WRITTEN EXERCISE
Retype every line from the top of the entries down to the one with "wb.inputs[1].default_value = 0.9", both included, and skip the pictures.

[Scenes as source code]
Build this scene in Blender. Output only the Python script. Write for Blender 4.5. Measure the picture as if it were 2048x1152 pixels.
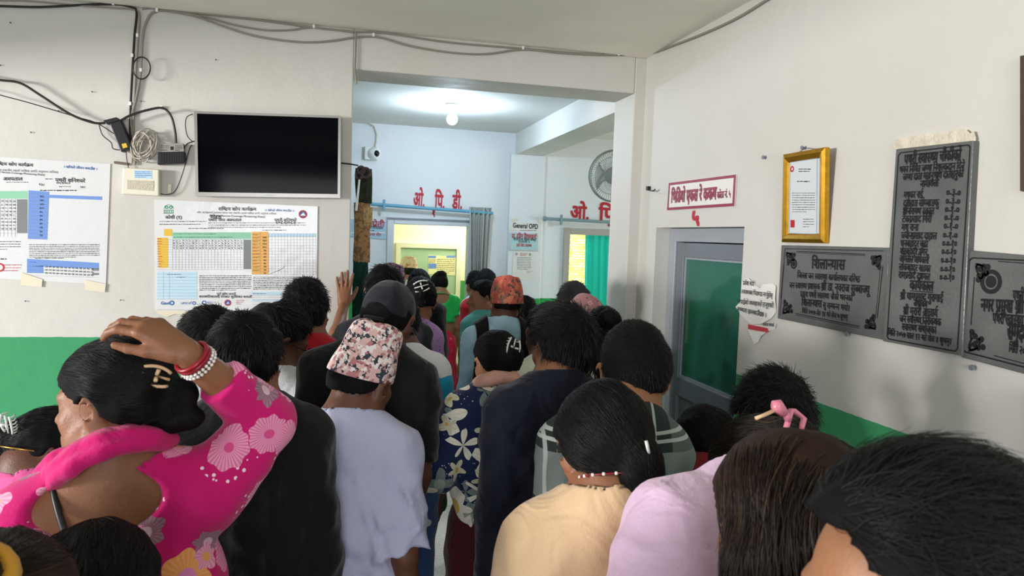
import bpy, bmesh, math, random
import numpy as np
from mathutils import Vector, Matrix

for o in list(bpy.data.objects):
    bpy.data.objects.remove(o)
COL = bpy.context.scene.collection
SC = bpy.context.scene

# ------------------------------------------------------------------ camera, world, lights, exposure
HC = 1.85                      # height of the raised phone
FPX = 1450.0                   # focal length for a 2048 px wide frame
CM = np.array([[0.9708485128721465, -0.23721562177781041, 0.03437897378498448],
               [0.016802505903596207, -0.07572314307903613, -0.9969873025257601],
               [0.23910424682406095, 0.9685012929195286, -0.06952988396294009]])   # right, down, forward
cam_d = bpy.data.cameras.new('camera')
cam = bpy.data.objects.new('camera', cam_d)
COL.objects.link(cam)
cam_d.sensor_width = 36.0
cam_d.lens = FPX / 2048 * 36.0
cam_d.clip_start = 0.05
cam_d.dof.use_dof = True
cam_d.dof.focus_distance = 2.6
cam_d.dof.aperture_fstop = 9.0
mw = Matrix.Identity(4)
for i in range(3):
    mw[i][0] = CM[0][i]; mw[i][1] = -CM[1][i]; mw[i][2] = -CM[2][i]
mw[0][3], mw[1][3], mw[2][3] = 0, 0, HC
cam.matrix_world = mw
SC.camera = cam

SC.view_settings.view_transform = 'Standard'
SC.view_settings.look = 'None'
SC.view_settings.gamma = 1.0
SC.view_settings.exposure = 0.18
SC.cycles.max_bounces = 8
SC.cycles.diffuse_bounces = 4
SC.cycles.glossy_bounces = 3
SC.cycles.transmission_bounces = 5
SC.cycles.transparent_max_bounces = 8
SC.cycles.sample_clamp_indirect = 6.0
SC.cycles.use_denoising = True

world = bpy.data.worlds.new('sky')
SC.world = world
world.use_nodes = True
wb = world.node_tree.nodes['Background']
wb.inputs[0].default_value = (0.86, 0.93, 1.0, 1)
wb.inputs[1].default_value = 0.9

def area(name, loc, target, sx, sy, watts, col, spread=180):
    l = bpy.data.lights.new(name, 'AREA')
    l.shape = 'RECTANGLE'; l.size = sx; l.size_y = sy; l.energy = watts; l.color = col
    l.spread = math.radians(spread)
    o = bpy.data.objects.new(name, l); COL.objects.link(o)
    o.location = loc
    d = Vector(target) - Vector(loc)
    o.rotation_euler = d.to_track_quat('-Z', 'Y').to_euler()
    return o

# daylight of the yard: it comes in by the wide entrance in the left side wall; the rear lamp is fill added for the crowd's backs
area('daylight_entrance', (-7.0, 0.4, 1.95), (1.8, 2.3, 1.9), 1.7, .6, 560, (1.0, 0.975, 0.95))
area('rear_fill', (-0.6, -4.0, 2.0), (0.2, 3.0, 1.3), 2.2, 1.8, 130, (0.93, 0.96, 1.0))
# unseen lamp inside the first consulting room, window of the second, corridor daylight
area('consulting_room_lamp', (2.0, 9.2, 2.2), (0.9, 8.6, 1.0), 1.2, 1.2, 80, (1.0, 0.98, 0.86))
area('daylight_window', (3.4, 10.6, 1.6), (2.7, 7.0, 1.3), 1.8, 1.6, 330, (1.0, 1.0, 0.93))
area('daylight_corridor', (5.6, 5.6, 1.9), (2.0, 5.9, 1.2), 1.6, 1.8, 75, (1.0, 0.97, 0.86))

# ------------------------------------------------------------------ small helpers
def lin(c):
    if isinstance(c, str):
        c = c.lstrip('#'); c = [int(c[i:i+2], 16) / 255 for i in (0, 2, 4)]
    return tuple(x / 12.92 if x <= 0.04045 else ((x + 0.055) / 1.055) ** 2.4 for x in c[:3]) + (1.0,)

def N(nt, t, **kw):
    n = nt.nodes.new(t)
    for k, v in kw.items():
        if k.startswith('i_'):
            n.inputs[k[2:].replace('_', ' ')].default_value = v
        else:
            setattr(n, k, v)
    return n

def newmat(name, col='#808080', rough=0.6, spec=0.4, metal=0.0, var=0.0, vscale=8.0, bump=0.0, bscale=60.0, sheen=0.0, coat=0.0):
    """Principled surface with optional blotchy colour variation and noise bump in object space."""
    m = bpy.data.materials.new(name); m.use_nodes = True
    nt = m.node_tree; b = nt.nodes['Principled BSDF']
    c = lin(col)
    b.inputs['Base Color'].default_value = c
    b.inputs['Roughness'].default_value = rough
    b.inputs['Specular IOR Level'].default_value = spec
    b.inputs['Metallic'].default_value = metal
    b.inputs['Sheen Weight'].default_value = sheen
    b.inputs['Coat Weight'].default_value = coat
    if var or bump:
        tc = N(nt, 'ShaderNodeTexCoord')
        m['has_tc'] = 1
    if var:
        no = N(nt, 'ShaderNodeTexNoise', i_Scale=vscale, i_Detail=5.0)
        nt.links.new(tc.outputs['Object'], no.inputs['Vector'])
        mr = N(nt, 'ShaderNodeMapRange'); mr.inputs[1].default_value = 0.3; mr.inputs[2].default_value = 0.7
        mr.inputs[3].default_value = 1 - var; mr.inputs[4].default_value = 1 + var
        nt.links.new(no.outputs[0], mr.inputs[0])
        mx = N(nt, 'ShaderNodeVectorMath', operation='SCALE'); mx.inputs[0].default_value = c[:3]
        nt.links.new(mr.outputs[0], mx.inputs['Scale'])
        nt.links.new(mx.outputs[0], b.inputs['Base Color'])
    if bump:
        nb = N(nt, 'ShaderNodeTexNoise', i_Scale=bscale, i_Detail=4.0)
        nt.links.new(tc.outputs['Object'], nb.inputs['Vector'])
        bp = N(nt, 'ShaderNodeBump', i_Strength=bump, i_Distance=0.01)
        nt.links.new(nb.outputs[0], bp.inputs['Height'])
        nt.links.new(bp.outputs[0], b.inputs['Normal'])
    return m

def ray(x, y):
    d = np.array([(x - 1024) / FPX, (y - 576) / FPX, 1.0])
    return CM.T @ d

def onY(x, y, Y):
    d = ray(x, y); return np.array([0, 0, HC]) + d * (Y / d[1])

def onX(x, y, X):
    d = ray(x, y); return np.array([0, 0, HC]) + d * (X / d[0])

def onZ(x, y, Z):
    d = ray(x, y); return np.array([0, 0, HC]) + d * ((Z - HC) / d[2])

def atD(x, y, depth):
    return np.array([0, 0, HC]) + ray(x, y) * depth

def link(o, parent=None):
    COL.objects.link(o)
    if parent is not None:
        o.parent = parent
    return o

def tag(o, label=None, cat=None, group=None, kind=None):
    if label: o['label'] = label
    if cat: o['category'] = cat
    if group: o['group'] = group
    if kind: o['kind'] = kind
    return o

def empty(name, loc, label=None, cat=None, group=None):
    o = bpy.data.objects.new(name, None); o.empty_display_size = 0.1
    COL.objects.link(o); o.location = Vector([float(v) for v in loc])
    bpy.context.view_layer.update()
    return tag(o, label, cat, group)

def mesh_obj(name, verts, faces, mat, parent=None, smooth=False):
    me = bpy.data.meshes.new(name)
    me.from_pydata([tuple(map(float, v)) for v in verts], [], [tuple(map(int, f)) for f in faces])
    if smooth:
        me.polygons.foreach_set('use_smooth', [True] * len(me.polygons))
    if mat is not None: me.materials.append(mat)
    o = bpy.data.objects.new(name, me)
    if parent is not None:
        off = Vector(parent.location)
        me.transform(Matrix.Translation(-off))
    return link(o, parent)

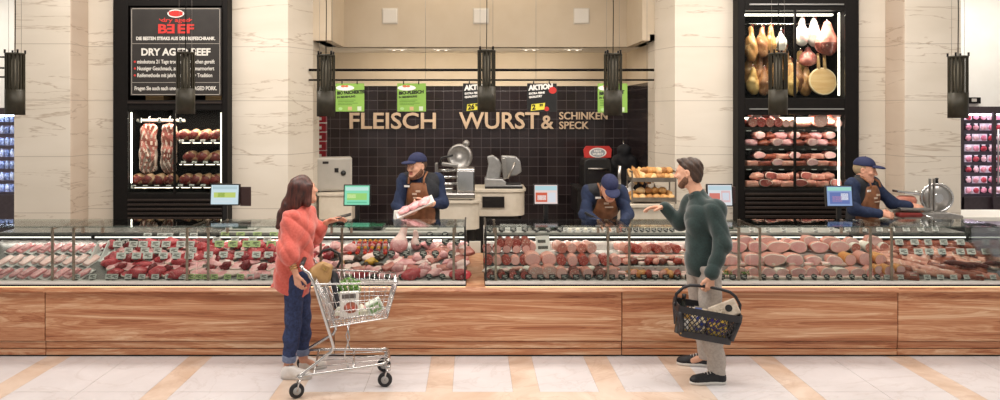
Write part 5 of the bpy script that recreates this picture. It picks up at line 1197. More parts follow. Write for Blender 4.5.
# pork leg (knuckle) and trotter
S = SDF(.008); S.ell((0, 0, .07), (.085, .075, .075), None, .03).cap((0, .0, .1), (.045, .03, .2), .055, .03, .05).cap((.045, .03, .2), (.06, .04, .235), .03, .034, .02)
o = S.build('pork_knuckle', [MP, MPL], None, folds(.004, 22, 3), lambda C: (C[:, 2] > .13).astype(int), deck_pt(399, .70, 0), (0, 0, .2)); tag(o, 'upright pink pork knuckle behind the trolley in the skewer case', 'meat')
S = SDF(.008); S.ell((0, 0, .05), (.05, .05, .055), None, .03).cap((0, 0, .06), (-.01, .01, .17), .034, .024, .04)
o = S.build('pork_trotter', [MPL, MP], None, folds(.003, 26, 5), lambda C: (C[:, 2] < .06).astype(int), deck_pt(416, .78, 0), (0, 0, -.3)); tag(o, 'slim pale pork trotter standing right of the pork knuckle', 'meat')
rib = [m_slab(s, .085, .05, .03, MRIB, MRIB) for s in (1, 2, 3)]
srow(3, 'front row', 338, 460, 11, .08, [pork[0], chop[0], beef[2], pork[2]], 'pork_cut', 'meat', 'pink pork cut', .4, .4)
srow(3, 'second row', 392, 462, 6, .36, [chopl[0], pork[1], pale[1]], 'pork_cut', 'meat', 'pale pork piece', .3, .4)
srow(3, 'third row', 425, 462, 4, .62, rib, 'pork_ribs', 'meat', 'rack of pork ribs', .5, .25)
srow(3, 'back row', 430, 462, 4, .88, [pork[0], chop[1]], 'pork_cut', 'meat', 'rosy pork piece', .3, .3)
mar = [m_fillet(s, .05, .03, .024, mat('meat_marinated', '#2e1f18', '#4a2c1c', 20, .3), .3) for s in (21, 22)]; yel = [m_fillet(s, .05, .032, .026, mat('meat_curry', '#d8a640', '#c98f2c', 20, .35), .3) for s in (23,)]
srow(3, 'marinade row', 334, 388, 8, .34, [mar[0], yel[0], mar[1], chopl[1]], 'marinated_steak', 'meat', 'marinated steak', .4, .5, .004)
srow(3, 'pickled row', 340, 380, 6, .52, [mar[1], pale[2], mar[0]], 'marinated_steak', 'meat', 'dark marinated slice', .3, .5)
cards(3, 'front row', 374, 456, 7, 'k', front); cards(3, 'second row', 376, 452, 6, 'k', ond(.38, .06), 1.25, 2); cards(3, 'third row', 390, 458, 6, 'k', ond(.7, .07), 1.25, 2)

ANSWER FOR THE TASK
Build this scene in Blender. Output only the Python script. Write for Blender 4.5. Measure the picture as if it were 2048x1152 pixels.
import bpy, bmesh, math, random
import numpy as np
from mathutils import Vector, Matrix

for o in list(bpy.data.objects):
    bpy.data.objects.remove(o)
COL = bpy.context.scene.collection
SC = bpy.context.scene

# ------------------------------------------------------------------ camera, world, lights, exposure
HC = 1.85                      # height of the raised phone
FPX = 1450.0                   # focal length for a 2048 px wide frame
CM = np.array([[0.9708485128721465, -0.23721562177781041, 0.03437897378498448],
               [0.016802505903596207, -0.07572314307903613, -0.9969873025257601],
               [0.23910424682406095, 0.9685012929195286, -0.06952988396294009]])   # right, down, forward
cam_d = bpy.data.cameras.new('camera')
cam = bpy.data.objects.new('camera', cam_d)
COL.objects.link(cam)
cam_d.sensor_width = 36.0
cam_d.lens = FPX / 2048 * 36.0
cam_d.clip_start = 0.05
cam_d.dof.use_dof = True
cam_d.dof.focus_distance = 2.6
cam_d.dof.aperture_fstop = 9.0
mw = Matrix.Identity(4)
for i in range(3):
    mw[i][0] = CM[0][i]; mw[i][1] = -CM[1][i]; mw[i][2] = -CM[2][i]
mw[0][3], mw[1][3], mw[2][3] = 0, 0, HC
cam.matrix_world = mw
SC.camera = cam

SC.view_settings.view_transform = 'Standard'
SC.view_settings.look = 'None'
SC.view_settings.gamma = 1.0
SC.view_settings.exposure = 0.18
SC.cycles.max_bounces = 8
SC.cycles.diffuse_bounces = 4
SC.cycles.glossy_bounces = 3
SC.cycles.transmission_bounces = 5
SC.cycles.transparent_max_bounces = 8
SC.cycles.sample_clamp_indirect = 6.0
SC.cycles.use_denoising = True

world = bpy.data.worlds.new('sky')
SC.world = world
world.use_nodes = True
wb = world.node_tree.nodes['Background']
wb.inputs[0].default_value = (0.86, 0.93, 1.0, 1)
wb.inputs[1].default_value = 0.9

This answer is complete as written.